RogerBW's Blog

A Choice of Evils, Elizabeth Ferrars 05 February 2014

Eighth and final book in Ferrars' Andrew Basnett series.

Andrew Basnett is a retired professor of botany who gets accidentally mixed up with murders. This is classic amateur sleuthing, though he usually manages to remain on good terms with the police; in the later books, they've sometimes even heard of him, and have a grudging respect for him.

In this volume, Basnett goes for a relaxing holiday in a small seaside town, but first runs into his writer nephew Peter Dilly, then gets invited to the dinner party of the vastly popular writer Simon Amory with whom Dilly is staying. Amory's a bit of an odd fish, but things really get started when his sister-in-law is found shot, and Peter's both the last person to see her alive and the first to discover the body.

There's a lot of cutting interpersonal observation, reminding me of the way people broke down in The Crime and the Crystal (the third in this series, set in Australia). All the necessary clues are present; I spotted the major plot point not directly identifying the murderer before it was revealed, but had a misapprehension about the identity of the murderer and was pleasantly surprised to be wrong.

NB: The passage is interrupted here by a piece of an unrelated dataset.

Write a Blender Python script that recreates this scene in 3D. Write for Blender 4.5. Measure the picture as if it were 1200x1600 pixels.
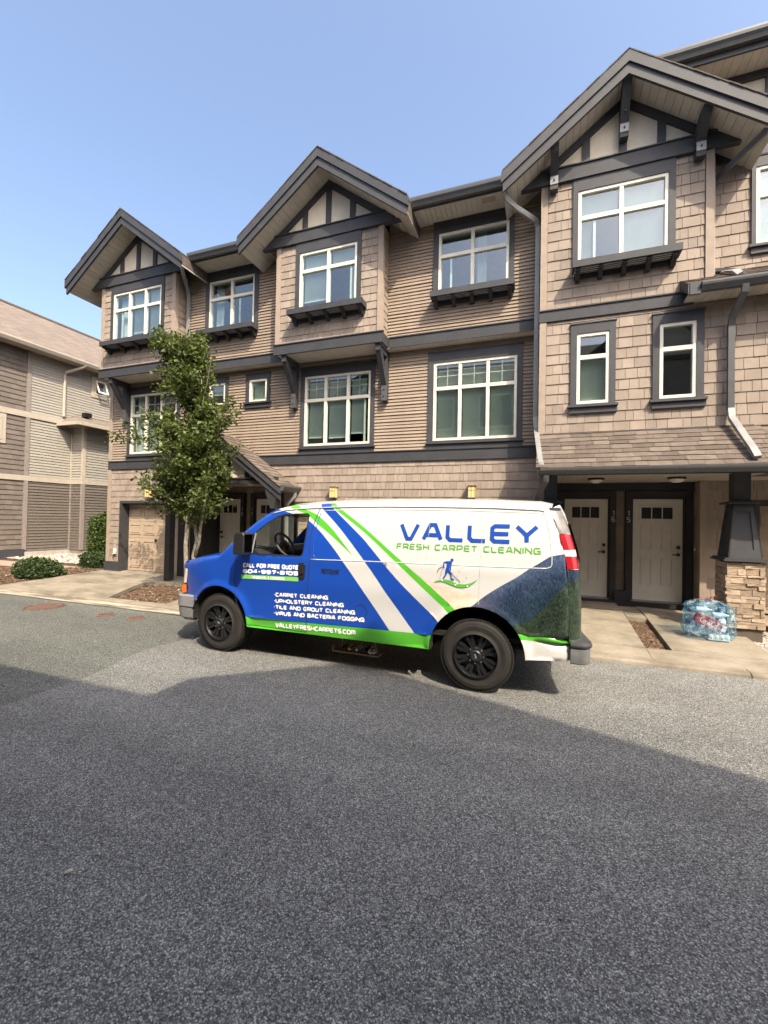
import bpy, bmesh, math, random
from mathutils import Vector, Matrix
from mathutils.geometry import delaunay_2d_cdt

for o in list(bpy.data.objects):
    bpy.data.objects.remove(o, do_unlink=True)
scene = bpy.context.scene
COL = scene.collection
R = math.radians

# ------------------------------------------------------------------ camera
CAM = Vector((0.0, 0.0, 1.836))
YAW, PITCH, ROLL, FPX = R(20.10), R(0.92), R(1.12), 674.2
fw = Vector((-math.sin(YAW) * math.cos(PITCH), math.cos(YAW) * math.cos(PITCH), math.sin(PITCH)))
rt0 = Vector((math.cos(YAW), math.sin(YAW), 0))
up0 = rt0.cross(fw)
rt = rt0 * math.cos(ROLL) + up0 * math.sin(ROLL)
up = -rt0 * math.sin(ROLL) + up0 * math.cos(ROLL)
cd = bpy.data.cameras.new('camera')
cam = bpy.data.objects.new('camera', cd)
COL.objects.link(cam)
cam.matrix_world = Matrix(((rt.x, up.x, -fw.x, CAM.x), (rt.y, up.y, -fw.y, CAM.y), (rt.z, up.z, -fw.z, CAM.z), (0, 0, 0, 1)))
cd.sensor_fit = 'VERTICAL'
cd.sensor_height = 36.0
cd.sensor_width = 27.0
cd.lens = 36.0 * FPX / 1600.0
cd.clip_start = 0.05
cd.clip_end = 2000
scene.camera = cam

# ------------------------------------------------------------------ sky, sun, exposure
SUN = Vector((1.0, -1.0, 1.6)).normalized()          # direction towards the sun
w = bpy.data.worlds.new('World')
scene.world = w
w.use_nodes = True
nt = w.node_tree
nt.nodes.clear()
sky = nt.nodes.new('ShaderNodeTexSky')
sky.sky_type = 'NISHITA'
sky.sun_disc = False
sky.sun_elevation = math.asin(SUN.z)
sky.sun_rotation = math.atan2(SUN.x, SUN.y)
sky.altitude = 50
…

The ending is something of an anti-climax: once Basnett has pointed out to the police both his theories and the evidence that will confirm them, the actual search and arrest take place off-stage. Basnett is not, of course, an action hero, nor is he working for the police, but it seems a shame that Ferrars couldn't have contrived to bring him on-stage. This has been a repeated minor problem in the series; like most of the sort of detective fiction I prefer, the stories are essentially logic puzzles rather than character pieces, but I enjoy Ferrars' writing of characters enough that I'd like to have seen her tackle the bluster of the discovered murderer too.

This was written towards the end of Ferrars' life, and there's a certain sense of tiredness, but she knew her stuff and this is still a satisfying story.